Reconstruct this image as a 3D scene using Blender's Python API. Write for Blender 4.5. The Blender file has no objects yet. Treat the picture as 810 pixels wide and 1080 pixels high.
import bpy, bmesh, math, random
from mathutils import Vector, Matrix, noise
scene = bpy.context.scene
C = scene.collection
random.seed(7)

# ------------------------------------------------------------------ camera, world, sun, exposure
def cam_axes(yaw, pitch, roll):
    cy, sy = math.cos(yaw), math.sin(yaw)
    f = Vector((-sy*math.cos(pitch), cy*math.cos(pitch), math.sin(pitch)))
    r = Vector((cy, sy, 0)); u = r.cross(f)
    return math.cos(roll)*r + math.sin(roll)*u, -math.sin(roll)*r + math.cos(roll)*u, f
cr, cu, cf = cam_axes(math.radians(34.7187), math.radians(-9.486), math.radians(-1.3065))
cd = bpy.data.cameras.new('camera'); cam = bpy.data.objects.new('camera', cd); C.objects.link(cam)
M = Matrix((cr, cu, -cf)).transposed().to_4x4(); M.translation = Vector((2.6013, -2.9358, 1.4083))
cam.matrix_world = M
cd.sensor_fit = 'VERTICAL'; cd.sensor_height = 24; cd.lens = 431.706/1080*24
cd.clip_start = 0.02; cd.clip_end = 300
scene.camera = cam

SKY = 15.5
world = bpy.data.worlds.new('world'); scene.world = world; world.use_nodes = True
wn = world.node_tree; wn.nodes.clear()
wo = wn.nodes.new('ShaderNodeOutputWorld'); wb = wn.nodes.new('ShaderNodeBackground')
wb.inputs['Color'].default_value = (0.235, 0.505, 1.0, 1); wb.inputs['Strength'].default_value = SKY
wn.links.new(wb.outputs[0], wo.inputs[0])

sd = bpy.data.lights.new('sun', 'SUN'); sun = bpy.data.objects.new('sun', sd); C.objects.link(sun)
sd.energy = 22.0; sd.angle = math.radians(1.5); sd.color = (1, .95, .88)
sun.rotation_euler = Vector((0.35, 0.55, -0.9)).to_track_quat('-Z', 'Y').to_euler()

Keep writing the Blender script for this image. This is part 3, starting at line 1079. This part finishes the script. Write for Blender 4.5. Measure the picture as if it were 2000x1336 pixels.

### EXERCISE PROMPT
Exactly as they are written, print the entries again.

### RESPONSE TO THE EXERCISE
Reconstruct this image as a 3D scene using Blender's Python API. Write for Blender 4.5. The Blender file has no objects yet. Treat the picture as 810 pixels wide and 1080 pixels high.
import bpy, bmesh, math, random
from mathutils import Vector, Matrix, noise
scene = bpy.context.scene
C = scene.collection
random.seed(7)

# ------------------------------------------------------------------ camera, world, sun, exposure
def cam_axes(yaw, pitch, roll):
    cy, sy = math.cos(yaw), math.sin(yaw)
    f = Vector((-sy*math.cos(pitch), cy*math.cos(pitch), math.sin(pitch)))
    r = Vector((cy, sy, 0)); u = r.cross(f)
    return math.cos(roll)*r + math.sin(roll)*u, -math.sin(roll)*r + math.cos(roll)*u, f
cr, cu, cf = cam_axes(math.radians(34.7187), math.radians(-9.486), math.radians(-1.3065))
cd = bpy.data.cameras.new('camera'); cam = bpy.data.objects.new('camera', cd); C.objects.link(cam)
M = Matrix((cr, cu, -cf)).transposed().to_4x4(); M.translation = Vector((2.6013, -2.9358, 1.4083))
cam.matrix_world = M
cd.sensor_fit = 'VERTICAL'; cd.sensor_height = 24; cd.lens = 431.706/1080*24
cd.clip_start = 0.02; cd.clip_end = 300
scene.camera = cam

SKY = 15.5
world = bpy.data.worlds.new('world'); scene.world = world; world.use_nodes = True
wn = world.node_tree; wn.nodes.clear()
wo = wn.nodes.new('ShaderNodeOutputWorld'); wb = wn.nodes.new('ShaderNodeBackground')
wb.inputs['Color'].default_value = (0.235, 0.505, 1.0, 1); wb.inputs['Strength'].default_value = SKY
wn.links.new(wb.outputs[0], wo.inputs[0])

sd = bpy.data.lights.new('sun', 'SUN'); sun = bpy.data.objects.new('sun', sd); C.objects.link(sun)
sd.energy = 22.0; sd.angle = math.radians(1.5); sd.color = (1, .95, .88)
sun.rotation_euler = Vector((0.35, 0.55, -0.9)).to_track_quat('-Z', 'Y').to_euler()

Keep writing the Blender script for this image. This is part 3, starting at line 1079. This part finishes the script. Write for Blender 4.5. Measure the picture as if it were 2000x1336 pixels.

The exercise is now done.